1. As a Reference Operator
Same Memory Location: The reference shares the exact same memory location as the original variable.
Two Names, One Variable: The original variable and the reference are just two different names for the same piece of data.
Synchronized Changes: Any change made through the reference directly affects the original variable (and vice versa).

Once initialized, a reference cannot be reassigned to refer to another variable. References need to be initialized when declared. Unlike pointers, references cannot be null. Passing by reference improves performance for large data structures.

unsigned long original = 42;
unsigned long& ref = original;  // ref is now a reference to original

ref = 100;  // Changing ref also changes original
Serial.println(original);  // Output: 100

Analogy
Think of a reference as a nickname:

If value is your real name and ref is your nickname, both refer to you.
Whether someone calls you by your real name or nickname, it’s still you who responds!

2. As an Address-of Operator
When & is used in front of a variable name (outside a declaration), it returns the memory address of that variable.

unsigned long value = 42;
unsigned long* ptr = &value;  // ptr stores the address of value 

&value means “give me the address of value”.
This is commonly used with pointers to store addresses.
You can dereference the pointer using *ptr to access or modify the original value.

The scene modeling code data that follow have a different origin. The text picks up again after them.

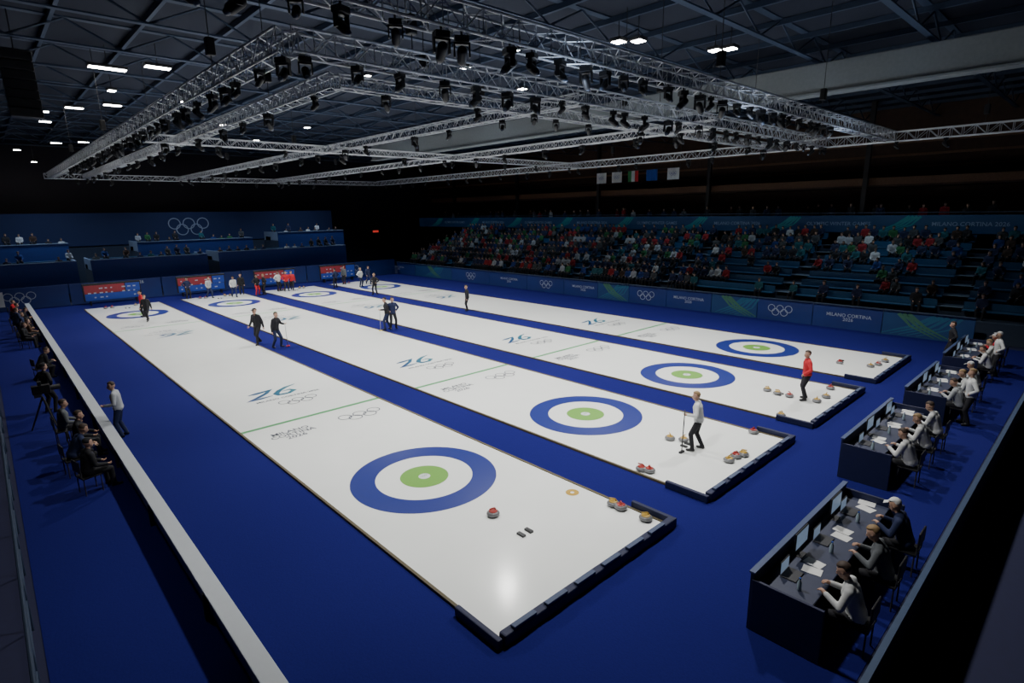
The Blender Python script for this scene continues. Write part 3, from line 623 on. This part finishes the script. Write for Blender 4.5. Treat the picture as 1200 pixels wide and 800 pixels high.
t=thing('flag_rod','thin horizontal rod holding five flags below the roof','rod',(v,fe.y,fr.z)); MB().tube((0,0,0),(0,fr.y-fe.y,0),.025).build('bar',DGREY,t)
for y in(0,fr.y-fe.y): MB().tube((0,y,0),(0,y,ZC-fr.z),.012,n=5).build('cable',DGREY,t)
for i,px in enumerate(fx):
    p=atx(px,203,v); t=thing('flag','hanging %s flag, %s of five from the left'%('tricolour green white and red' if i==2 else FC[i][0],ORD[i]),'flag',(v,p.y,fr.z),0,'five hanging flags')
    n=len(FC[i]); W=1.15
    for k,c in enumerate(FC[i]):
        q=MB(); m=8
        for j in range(m+1):
            yy=W/2-(k*W/n)-j*W/n/m; xx=.03*math.sin(yy*14); q.v+= [(xx,yy,-.03),(xx,yy,-.95)]
        q.f=[(2*j,2*j+1,2*j+3,2*j+2) for j in range(m)]; q.build('cloth',CL[c],t)
    if i in(0,1,4): rings(MB(),0,0,.7).xf(Matrix.Translation((-.045,0,-.48))@MR).build('five_rings_mark',CL['blue'],t)
q=aty(16,60,16)
t=thing('speaker_array','tall black hanging loudspeaker column at the upper left corner','loudspeaker',(q.x,q.y,q.z))
for k in range(7): MB().box((0,-.01*k*k,-.32*k-.15),(.9,.5,.28),bev=.02).build('cabinet',BLACK,t)
MB().tube((0,0,0),(0,0,ZC-q.z),.02,n=5).build('chain',DGREY,t); MB().box((0,0,.03),(1.0,.4,.06)).build('flying_frame',DGREY,t)
# ---------------------------------------------------------------- lights
def spot(x,y,z,pw,ang=118,col=(1,.99,.97),r=.22):
    l=bpy.data.lights.new('rig_and_fill_spot','SPOT'); l.energy=pw; l.spot_size=R_(ang); l.spot_blend=.5; l.shadow_soft_size=r; l.color=col
    o=bpy.data.objects.new('rig_and_fill_spot',l); COL.objects.link(o); o.location=(x,y,z)
for u in(-4,4,12,20,28,36):
    for i in range(4): spot(i*SP,u,ZT-.75,1850)
for u in(2,14,26,38): spot(-6.6,u,ZT-.75,260,80)  # added fill spots off the rig, lifting the dark strip behind the barrier
def area(x,y,z,sx,sy,pw,col,rot=(0,0,0),spread=120):
    l=bpy.data.lights.new('fill_light','AREA'); l.shape='RECTANGLE'; l.size=sx; l.size_y=sy; l.energy=pw; l.color=col; l.spread=R_(spread)
    o=bpy.data.objects.new('fill_light',l); COL.objects.link(o); o.location=(x,y,z); o.rotation_euler=rot
for u in(0,14,28,42): area(31,u,ZC-1,1,4,190,(.6,.8,1))  # added fill brightening the side stand, no fixture there
for v in(-3,9,21): area(v,50,ZC-1,4,1,420,(.6,.75,1))  # added fill brightening the far end terraces, no fixture there
for v in(2,10,18):
    for u in(-3,8,19,30): area(v,u,ZT-1.2,.8,.8,32,(.6,.75,1),(PI,0,0),170)  # added upward fill for roof and trusses, not real lamps of the rig
wd=bpy.data.worlds.new('world'); S.world=wd; wd.use_nodes=True; wd.node_tree.nodes['Background'].inputs[0].default_value=(.25,.35,.6,1); wd.node_tree.nodes['Background'].inputs[1].default_value=.01
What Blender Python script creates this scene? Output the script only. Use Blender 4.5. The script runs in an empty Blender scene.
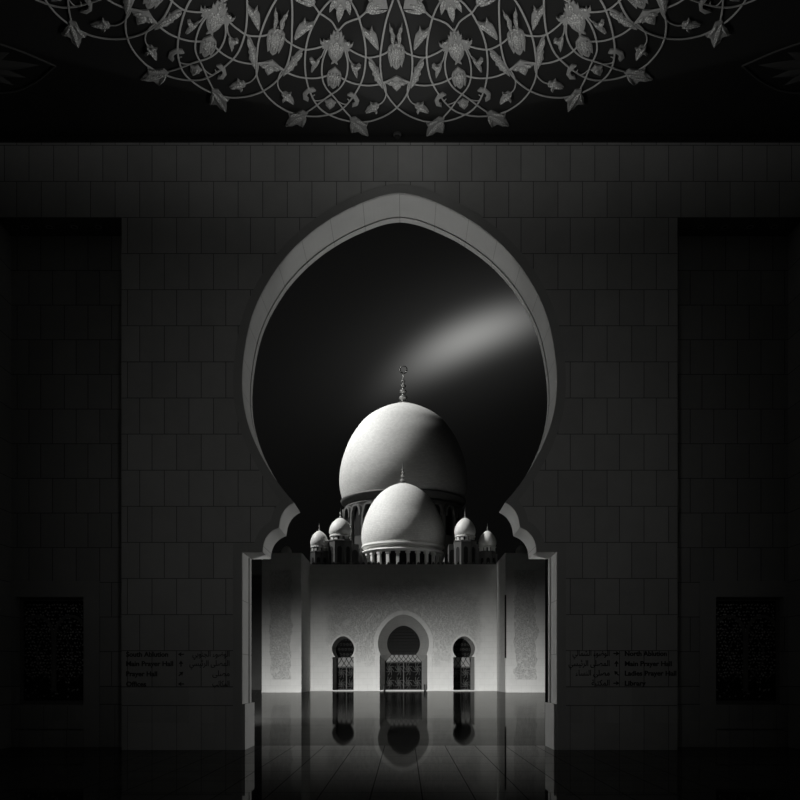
import bpy, bmesh, math, random
from mathutils import Vector
from mathutils.geometry import tessellate_polygon
PI = math.pi
S = bpy.context.scene
COL = S.collection
random.seed(4)

# ------------------------------------------------------------------ camera
F = 900.0; VX = 404.6; HY = 675.0; EYE = 1.6; CX = 0.109
def PX(px, D): return (px - VX) * D / F + CX        # site survey: bearing -> metres at depth D
def PZ(py, D): return EYE + (HY - py) * D / F
cam = bpy.data.cameras.new('camera'); co = bpy.data.objects.new('camera', cam); COL.objects.link(co)
co.location = (CX, 0, EYE); co.rotation_euler = (PI/2, 0, 0)
cam.sensor_width = 36; cam.lens = 36*F/800
cam.shift_x = -(VX-400)/800; cam.shift_y = (HY-400)/800
cam.clip_end = 1000
S.camera = co
S.view_settings.view_transform = 'Standard'; S.view_settings.look = 'None'
S.view_settings.gamma = 1; S.view_settings.exposure = 0; S.view_settings.use_curve_mapping = False

# ------------------------------------------------------------------ node helpers
class NT:
    def __init__(s, tree): s.t = tree; s.n = tree.nodes; s.l = tree.links
    def node(s, typ, **k):
        n = s.n.new(typ)
        for a, v in k.items(): setattr(n, a, v)
        return n
    def put(s, sock, v):
        if isinstance(v, bpy.types.NodeSocket): s.l.new(v, sock)
        elif v is not None: sock.default_value = v
    def m(s, op, a, b=None, c=None, clamp=False):
        n = s.node('ShaderNodeMath', operation=op, use_clamp=clamp)
        s.put(n.inputs[0], a)
        if b is not None: s.put(n.inputs[1], b)
        if c is not None: s.put(n.inputs[2], c)
        return n.outputs[0]
    def mixc(s, f, a, b):
        n = s.node('ShaderNodeMix', data_type='RGBA')
        s.put(n.inputs[0], f); s.put(n.inputs[6], a); s.put(n.inputs[7], b)
        return n.outputs[2]
    def xyz(s, v):
        n = s.node('ShaderNodeSeparateXYZ'); s.l.new(v, n.inputs[0]); return n.outputs
    def comb(s, x, y, z):
        n = s.node('ShaderNodeCombineXYZ'); s.put(n.inputs[0], x); s.put(n.inputs[1], y); s.put(n.inputs[2], z); return n.outputs[0]
    def noise(s, vec, scale, detail=4, rough=.5):
        n = s.node('ShaderNodeTexNoise'); s.put(n.inputs['Vector'], vec)
        n.inputs['Scale'].default_value = scale; n.inputs['Detail'].default_value = detail; n.inputs['Roughness'].default_value = rough
        return n.outputs[0]

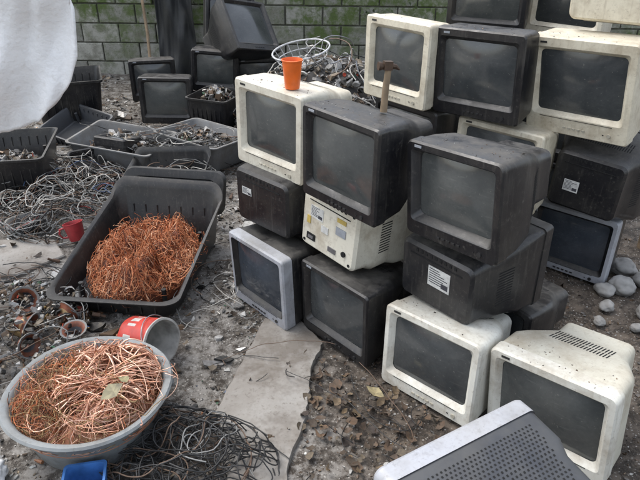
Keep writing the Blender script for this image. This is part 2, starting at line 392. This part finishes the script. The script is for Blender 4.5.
def sheet(name,x0,x1,ztop,zbot,y,mat,amp=.05,nx=40,nz=40,fn=None,k=9):
    mb=MB(); idx=[]
    for j in range(nz+1):
        rowi=[]
        for i in range(nx+1):
            u=i/nx;v_=j/nz; x=x0+(x1-x0)*u; zb=zbot(u) if callable(zbot) else zbot
            z=ztop+(zb-ztop)*v_
            yy=y+amp*math.sin(u*k+1.7*v_+noise.noise((u*3,v_*3,1))*3)+amp*.8*noise.noise((u*5,v_*4,9))+amp*.35*noise.noise((u*14+v_*5,v_*9,4))
            if fn: x,yy,z=fn(x,yy,z,u,v_)
            rowi.append(len(mb.v)); mb.v.append((x,yy,z))
        idx.append(rowi)
    for j in range(nz):
        for i in range(nx): mb.face((idx[j][i],idx[j][i+1],idx[j+1][i+1],idx[j+1][i]),mat)
    o=mb.obj(name,smooth=180,recalc=False)
    s=o.modifiers.new('s','SOLIDIFY'); s.thickness=.004
    return o
sheet('black_tarp',-1.75,-1.35,2.0,-.02,6.72,TARPB,.04)
m,t,b=nt('white_tarp_cloth'); n=noi(t,coords(t,2),4,5,.65); n2=noi(t,coords(t,6),25,4,.6)
c=mixc(t,ramp(t,n,.45,.75,0,.45),(.82,.82,.82),(.62,.62,.62)); c=mixc(t,ramp(t,n2,.60,.8,0,.5),c,(.42,.39,.33)); t.links.new(c,b.inputs['Base Color']); b.inputs['Roughness'].default_value=.5
bump(t,b,n,.8,.03)
def zb(u):
    L=[(0,.6),(.5,.60),(.676,.66),(.756,.70),(.82,.76),(.88,.83),(.95,.93),(.985,1.04),(1,1.25)]
    for (a_,b_),(c_,d_) in zip(L,L[1:]):
        if u<=c_: return b_+(d_-b_)*(u-a_)/(c_-a_)+.012*noise.noise((u*20,0,0))
    return 1.25
def wt(x,y,z,u,v):
    y-=.10*math.sin(math.pi*u)*math.sin(math.pi*min(1,v))
    y+=.02*abs(math.sin(u*19+v*7+2*noise.noise((u*4,v*5,3))))**3
    return x,y,z
sheet('white_tarp',-2.35,-1.15,2.3,zb,3.0,m,.035,130,90,wt,10)
WOOD=simple('weathered_wood',(.26,.19,.12),.85,0,.5,12)
mb=MB(); mb.tube([(-2.45,3.05,-.05),(-2.43,3.05,1.2),(-2.44,3.04,2.45)],[.035,.033,.03],WOOD,10); mb.obj('wooden_post')
mb=MB(); mb.tube([(-2.55,3.02,2.31),(-1.8,3.02,2.32),(-.9,3.02,2.31),(1.9,3.03,2.32)],.022,WOOD,10); mb.obj('wooden_crossbeam')
mb=MB(); mb.tube([(1.85,3.05,-.05),(1.86,3.05,2.45)],[.035,.03],WOOD,10); mb.obj('wooden_post')
mb=MB(); mb.tube([(-1.72,6.2,0),(-1.78,6.45,.5),(-1.88,6.72,1.1)],.015,WOOD,8); mb.obj('wooden_stick')

# ------------------------------------------------------------------ trays / shells
def shell(name,M,w,l,h,mat,back=0,th=.006,rb=.82,r=.04,ribs=True,front=0,wob=0):
    mb=MB()
    def hh(y,f,x=0): 
        k=max(0,(y/(l/2)-.55)/.45); k2=max(0,(-y/(l/2)-.55)/.45)
        return f*(h+back*k+front*k2+wob*math.sin(x*17+y*9+1))
    def rg(s_,f,inset=0):
        return mb.ring([(x,y,hh(y,f,x)+(th if inset and f<.05 else 0)) for x,y in rrect(w*s_-inset*2,l*s_-inset*2,r)])
    o0=rg(rb,0);o1=rg(rb+.04,.12);o2=rg(.97,.95);o3=rg(1.03,.955);o4=rg(1.03,1.0)
    i4=rg(1.0,1.0,th);i2=rg(.97,.93,th);i1=rg(rb+.04,.12,th);i0=rg(rb,.02,th)
    for a,b_ in zip((o0,o1,o2,o3,o4,i4,i2,i1),(o1,o2,o3,o4,i4,i2,i1,i0)): mb.loft(a,b_,mat)
    mb.face(o0,mat);mb.face(i0,mat)
    if ribs:
        for k in range(7):
            x=(k-3)*w*.11
            mb.box((x,l*.5*.93,h*.55+back*.4),(.006,.012,h*.6),mat)
            mb.box((x,-l*.5*.93,h*.5),(.006,.012,h*.5),mat)
        for sx in (-1,1):
            for sy in (-1,1): mb.tube([(sx*w*.33,sy*l*.33,.01),(sx*w*.33,sy*l*.33,h*.7)],.012,mat,8)
    return mb.obj(name,M=M,smooth=35)
SH='monitor_casing_tray'
shell('tv_casing_tray',pose(-.90,2.70,.0,-7,0,0),.62,.86,.14,CASEB,back=.18,r=.07,rb=.86,front=-.03,wob=.010)
mb=MB()
def lidring(w_,h_,y_,r_): return mb.ring([(x,y_-.05*(x/.34)**2,z) for x,z in rrect(w_,h_,r_,0,.15)])
A=[lidring(.62,.26,0,.06),lidring(.60,.24,-.03,.06),lidring(.50,.15,-.034,.04),lidring(.49,.14,-.022,.04)]
for p,q in zip(A,A[1:]): mb.loft(p,q,CASEB)
mb.face(A[0][::-1],CASEB); mb.face(A[-1],CASEB)
for k in range(16): mb.box(((k-7.5)*.028,-.026-.05*(((k-7.5)*.028)/.34)**2,.15),(.006,.012,.12),CASEB)
mb.obj('casing_lid',M=pose(-.86,3.25,.05,-7,-24,0),smooth=35)
shell(SH,pose(-1.42,4.15,.02,-14,2,4),.62,.46,.20,GREYP,ribs=False)
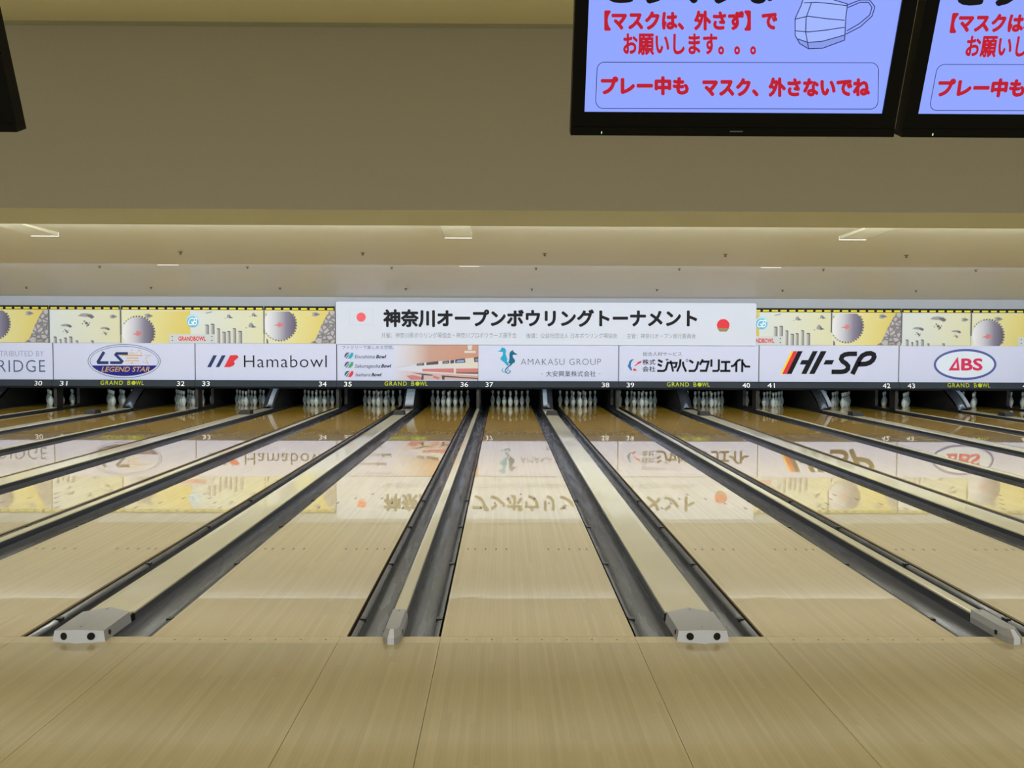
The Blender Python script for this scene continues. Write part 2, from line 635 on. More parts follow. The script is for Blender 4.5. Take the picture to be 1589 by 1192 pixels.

Benefits of using Reference Operator

Preferred for Readable Code
You can create a reference to simplify access to IR.decodedIRData.decodedRawData:

 unsigned long& rawData = IR.decodedIRData.decodedRawData;

Explanation
unsigned long& rawData creates a reference to IR.decodedIRData.decodedRawData.
You can now use rawData as a shorthand for IR.decodedIRData.decodedRawData.

Besides the Reference Operator, macros can also be used to replace variables or simplify access to values and code segments.

#define RAW_DATA IR.decodedIRData.decodedRawData

Replaces all instances of RAW_DATA with IR.decodedIRData.decodedRawData during compilation.

Caution
Macros don’t respect scope, so they can sometimes lead to unexpected behavior. Use references if possible for cleaner, safer code.